╔══

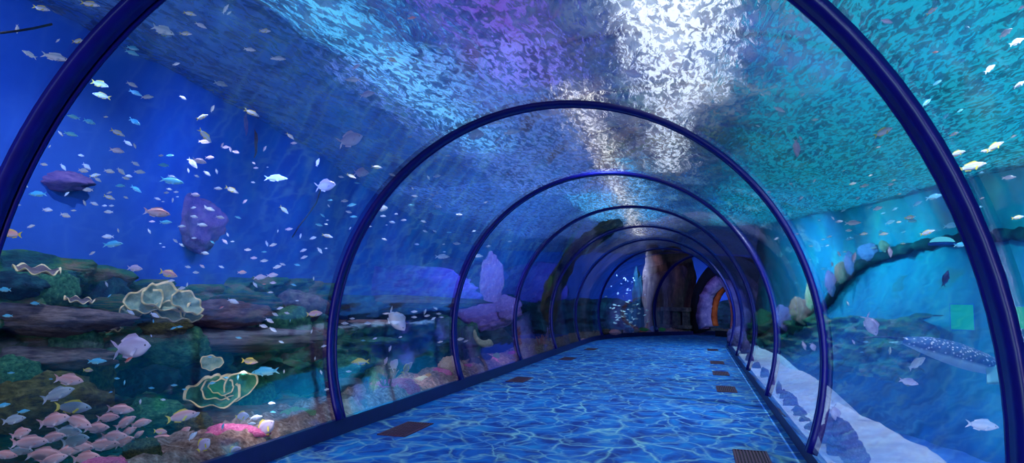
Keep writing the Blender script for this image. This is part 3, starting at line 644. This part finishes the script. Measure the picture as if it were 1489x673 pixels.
def place_fish(px, py, L_, ang, st, label=None, f=None, group=None, name=None, P=None, parts=None):
    shape, body, fin = STY[st]
    if P is None:
        t0, t1 = far_t(px, py); f = random.uniform(.15, .6) if f is None else f
        t = t0 + max(0, (t1 - t0)) * f + L_ / FOC * t0 * .3; P = EYE + ray(px, py) * t
    s = L_ * depth(P) / FOC; a = math.radians(ang)
    fw = RT * math.cos(a) + UP * math.sin(a); up = (UP * math.cos(a) - RT * math.sin(a)) * (1 if math.cos(a) >= 0 else -1)
    fw = (fw + F * random.uniform(-.25, .25)).normalized(); y = up.cross(fw).normalized(); up = fw.cross(y)
    Mx = Matrix((fw * s, y * s, up * s)).transposed().to_4x4(); Mx.translation = P
    nm = name or 'reef_fish'
    parts = parts if parts is not None else L_ >= 22
    if parts:
        t = empty(nm); t.matrix_world = Mx
        for p, me in part_meshes(shape, body, fin).items():
            c = bpy.data.objects.new(p, me); C.objects.link(c); c.parent = t
            if p.endswith('fin') and fin == 'yel': c['label'] = 'yellow ' + p.replace('_', ' ')
    else:
        t = bpy.data.objects.new(nm, small_mesh(shape, body, fin)); C.objects.link(t); t.matrix_world = Mx
    tag(t, label, 'fish', group); return t
def zone(px, py):
    if px < 760:
        if px < 490 and py < 330 and px < 235 - (py / 340.) ** .8 * 235: return 'in the corner water outside the nearest rib'
        if py > 540: return 'over the gravel bank and lower reef' if px < 490 else 'above the pink rocks near the curb'
        if px < 485:
            if py > 400: return 'hovering before the layered reef wall'
            if py < 130: return 'high under the surface between nearest and second ribs'
            if py < 225: return 'in the upper blue water beside the nearest rib'
            if py < 300: return 'in the mid height shoal of the blue water'
            return 'in the blue water just above the reef crest'
        if py > 440: return 'before the dark hollow past the second rib'
        if py < 215: return 'near the glass crown outside the second rib'
        return 'in the blue water seen beyond the second rib' if px > 545 else 'in the open blue just outside the second rib'
    if py > 430: return 'over the pale sand strip and deep blue floor'
    if py > 240 and px < 1400: return 'in the dense teal shoal on the sand side'
    if px > 1330: return 'in teal water outside the nearest rib, sand side'
    return 'under the bright rippled surface on the teal side'
FL = """60,12,25,-12,y 131,6,27,-8,y 25,42,15,-80,s 114,60,22,0,y 43,79,22,150,S 80,83,38,-12,S 84,59,8,50,s 145,122,32,-17,y 193,70,20,-15,t 192,77,20,-20,t 192,123,18,-25,S
276,20,19,-12,y 328,13,17,55,S 333,19,9,30,s 292,37,18,-25,S 237,44,42,-22,S 240,50,22,-18,y 270,49,18,0,y 385,45,20,-5,y 363,72,18,-8,S 256,93,11,20,s 321,122,24,-17,S 398,85,10,0,s
148,139,27,165,y 197,135,20,-25,t 214,141,20,0,S 107,170,19,165,t 130,177,22,-20,t 154,170,8,0,y 196,177,22,-28,t 88,194,10,130,y 103,195,20,-15,t 171,193,22,-27,y 186,208,14,-35,s 196,212,9,-65,s 170,219,21,-12,l
118,226,10,170,s 64,239,12,-10,s 92,243,13,-50,s 126,242,17,-35,s 121,248,18,-10,s 138,255,17,10,y 142,261,12,-35,s 159,249,17,-12,s 176,249,16,-40,s 187,256,12,-10,s 183,259,12,-15,s 197,238,13,-30,s 203,250,16,-5,s 72,213,6,60,s
266,142,13,-30,S 294,170,20,20,y 309,158,12,60,s 298,197,26,-50,y 297,206,17,-5,l 323,211,8,60,l 328,214,12,0,l 343,221,12,-15,l 335,217,9,-70,l 385,216,9,60,l 234,226,9,0,s 247,226,12,0,t 290,234,22,-15,l 280,237,22,-45,s 305,229,15,0,l
238,240,18,175,t 274,248,8,-75,s 286,256,9,-20,s 301,252,13,-35,s 315,249,9,-70,s 250,263,34,-10,t 250,257,13,-20,s 369,237,7,-30,l 372,244,8,0,l 389,243,4,0,s 368,265,7,-10,s 401,259,33,0,S
37,270,11,-25,s 55,282,27,180,t 69,305,17,-5,s 107,306,8,0,y 95,313,18,-15,s 45,329,12,15,s 123,295,10,-65,s 137,296,13,-20,s 128,276,17,180,s 97,282,9,45,s 175,270,16,180,t 159,287,17,-20,y 159,280,8,20,s 152,299,8,0,s 162,299,8,0,s 158,308,13,180,s 198,275,20,-30,t 183,287,9,-20,s 24,298,12,0,y
172,335,7,-70,s 157,344,17,180,s 134,368,10,30,s 164,355,30,5,t 196,390,26,-3,l 246,275,9,-10,s 242,280,9,0,s 256,279,8,0,s 284,283,16,-10,l 251,291,8,75,s 229,289,10,-20,s 237,293,5,0,s 258,286,5,0,s
221,322,9,0,l 241,323,19,0,t 217,336,9,-60,s 264,329,11,0,s 281,302,9,10,s 282,315,12,-10,s 294,327,15,-10,s 305,304,15,-20,s 299,301,8,-60,s 320,316,13,-12,s 346,316,10,-20,t 317,274,13,-5,s 337,276,23,-25,y 356,293,10,35,l
282,346,8,0,s 255,350,10,-35,s 264,356,9,-35,s 233,354,4,0,s 238,359,5,0,s 309,352,9,-30,t 298,368,13,-8,s 327,351,12,-40,l 338,351,6,0,s 331,341,7,-60,s 360,363,11,0,s 369,375,11,0,l 384,379,12,5,s 384,366,8,0,t 388,354,9,-70,s 397,356,12,15,s
273,388,10,-10,s 294,387,10,-30,l 322,388,9,-20,s 534,137,24,12,l 525,251,23,0,L 511,256,15,-25,y 548,243,17,-8,y 422,198,15,-40,y 427,208,10,0,l 462,236,13,70,l 570,254,11,-20,s 496,257,9,-10,s 597,199,9,0,y 519,266,9,-10,t
413,305,18,-40,y 480,291,8,0,t 478,299,5,-60,s 469,313,9,-40,t 501,292,12,0,s 511,298,15,10,t 507,308,10,-15,s 514,315,11,0,t 476,320,5,0,s 474,326,6,-15,s 464,327,12,-15,t 509,332,5,60,s 420,333,11,5,l 404,336,5,80,s 437,343,8,80,s 455,346,11,15,s 476,343,17,-15,y 465,364,12,-50,s 474,361,5,0,s 441,364,11,20,s 442,374,11,20,s
403,388,14,15,s 411,384,9,-20,s 396,400,18,5,l 378,403,20,5,l 432,385,10,-10,t 456,405,6,85,s 557,314,9,-5,s 570,323,10,-10,s 537,329,7,0,s 559,348,9,-20,s 587,320,9,0,s 576,311,6,0,s 562,327,4,0,s
405,85,21,-3,S 513,116,23,180,S 518,97,14,35,l 570,87,20,-25,y 724,178,10,5,y 744,192,26,10,S 723,203,13,45,S 651,226,8,0,s 635,256,12,10,s 623,258,8,-60,s 656,268,6,10,s 668,277,7,-5,s 684,278,5,0,s 711,275,10,0,s 600,274,6,-60,s 628,283,9,-20,s 603,285,10,-10,s 626,290,7,-30,s 636,280,6,-60,s 598,298,10,0,t 637,300,11,-20,s 635,309,26,-10,t 668,312,10,0,s 625,274,8,0,s 706,294,7,20,s 732,297,6,0,s 738,253,5,0,s
616,322,9,-20,s 618,336,8,-20,s 632,336,7,-25,s 606,355,8,-5,s 645,355,5,0,s 664,354,12,-3,s 653,338,8,0,t 689,336,7,20,s 739,334,7,0,s 741,351,7,5,s 710,358,8,10,s 643,373,22,0,S 695,372,16,-3,S 646,366,5,0,s 765,125,10,15,y 690,148,10,-3,y
285,396,11,180,s 249,408,10,5,s 264,419,13,10,s 272,414,7,75,s 339,438,18,-18,s 225,458,16,-25,s 190,454,13,-35,s 223,467,6,-85,t 252,477,10,20,t 261,475,10,0,t 220,488,5,-80,s 347,491,10,-10,t 305,519,8,0,t 7,421,22,180,t 51,441,17,180,t 11,459,15,180,t 155,413,9,-75,s 159,430,7,45,t
371,414,11,-50,s 397,411,11,0,l 427,414,9,-20,t 407,448,10,15,s 400,457,11,-20,s 417,455,9,-10,s 392,466,14,-25,s 383,474,14,-10,s 397,479,13,-30,s 432,437,6,0,s 393,425,9,0,y 409,497,9,-20,s 471,503,9,15,s 422,466,5,80,t 453,482,7,70,s
141,525,27,0,t 170,532,11,40,t 170,550,10,0,t 181,556,8,85,t 161,570,7,15,t 5,589,20,10,t 34,598,17,8,t 16,542,10,0,t 74,551,7,0,t 308,557,12,10,t 220,564,10,0,t 253,560,10,0,t 268,566,8,0,t 237,581,9,0,s 204,584,9,75,s 329,549,8,0,t 346,548,9,85,t
324,620,10,75,t 413,540,6,85,s 395,586,11,180,s 397,599,10,180,t 366,616,12,0,s 467,541,8,-70,s 507,540,9,0,s 475,566,9,15,s 458,521,6,80,s
512,463,8,0,s 501,470,12,0,s 535,470,12,180,s 602,453,10,0,s 602,461,9,0,s 621,459,9,10,s 618,453,9,70,s 630,463,8,30,s 638,456,8,0,s 642,461,7,0,s 633,448,8,-30,s 582,490,6,15,s 545,492,7,20,s 528,495,8,0,t 640,497,9,15,y 567,507,10,70,s 561,525,13,70,l 669,493,12,10,s 677,496,8,20,s
1133,159,19,-25,S 1185,174,11,10,y 1164,201,9,-65,l 1284,192,34,25,y 1277,214,7,15,y 1227,248,6,25,y 1240,267,11,15,y 1266,255,8,20,y 1184,263,8,50,s 1275,261,9,30,t 1109,138,8,-40,s 1167,138,10,35,s 1102,183,7,-20,s 1257,270,14,15,y 1247,288,8,25,s 1265,301,10,25,t 1276,303,15,15,s 1284,310,8,15,t 1226,306,9,25,t 1220,322,11,5,s 1240,324,23,3,S 1234,335,11,0,s 1211,317,7,-50,s 1235,347,13,10,t 1206,344,8,20,y 1197,348,7,5,y 1256,340,13,10,y 1285,340,14,8,y 1281,336,7,10,t 1179,358,8,-10,y 1196,358,6,0,t 1203,357,6,20,s 1228,366,6,0,y 1270,360,11,10,t 1159,340,7,10,s 1129,347,8,20,s 1118,279,8,-5,s 1150,267,7,0,s 1197,391,9,0,t 1178,377,7,10,t 1191,320,5,0,s 1165,288,9,40,s
1392,223,26,18,y 1434,219,15,0,S 1446,213,30,28,y 1413,242,40,15,y 1467,258,19,5,S 1486,229,12,25,t 1427,251,9,10,t 1428,288,8,20,y 1425,301,9,10,t 1480,316,18,10,y 1300,262,7,10,y 1295,268,10,15,s 1308,282,7,10,y 1334,296,16,30,t 1358,286,24,15,t 1301,304,11,25,t 1323,316,17,10,y 1307,323,9,5,y 1326,321,18,0,t 1294,323,18,20,t 1383,328,26,5,t 1348,338,22,20,y 1313,354,8,0,y 1314,337,8,20,t 1396,356,22,3,t
1355,16,19,35,y 1462,48,26,35,S 1478,61,26,25,S 1439,100,24,35,S 1482,123,20,30,S 1289,31,18,-15,l 1406,39,9,-30,t 1486,11,12,30,l 1347,149,20,35,t 1387,195,14,25,y 1396,161,10,30,t 1363,120,14,30,t 1375,169,16,40,t 1474,198,10,25,y 1399,89,12,25,t
1241,497,9,-60,l 1259,497,9,0,t 1253,512,7,0,t 1233,441,8,-70,s 1169,502,15,-70,l 871,36,13,-50,l 841,10,8,80,s"""
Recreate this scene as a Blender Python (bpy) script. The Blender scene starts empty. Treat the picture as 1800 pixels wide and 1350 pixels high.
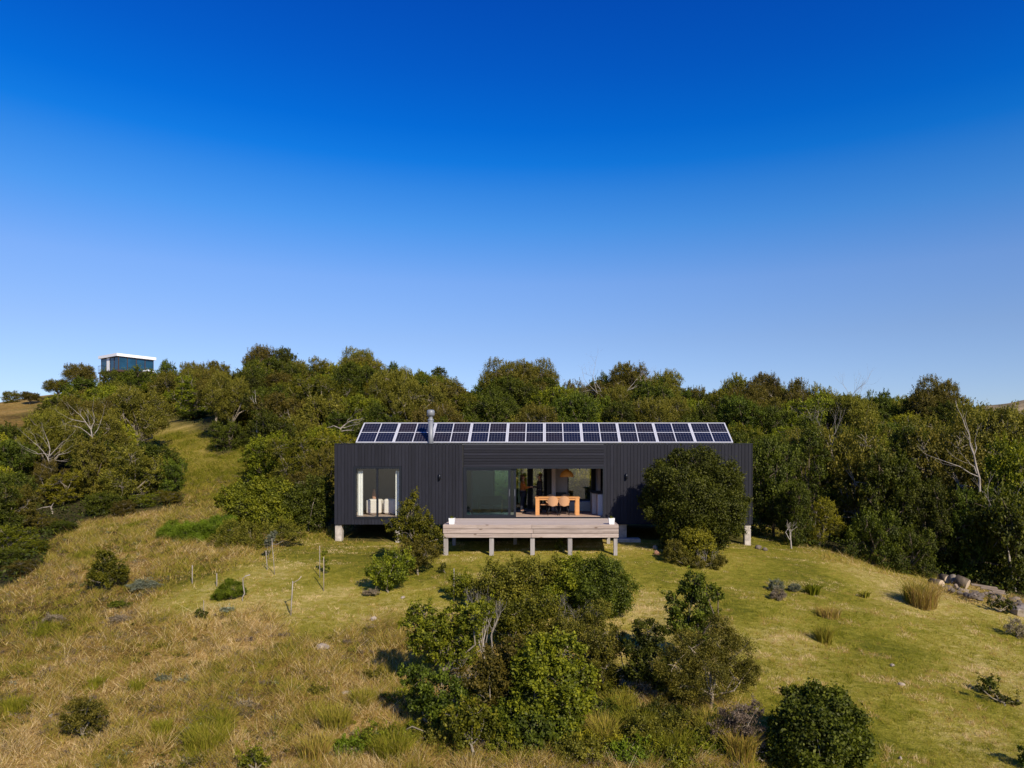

╚══

▶ **Requirements**: Copy each line of the listing that includes "pixels".

▶ **The completed task**:
Keep writing the Blender script for this image. This is part 3, starting at line 644. This part finishes the script. Measure the picture as if it were 1489x673 pixels.
Recreate this scene as a Blender Python (bpy) script. The Blender scene starts empty. Treat the picture as 1800 pixels wide and 1350 pixels high.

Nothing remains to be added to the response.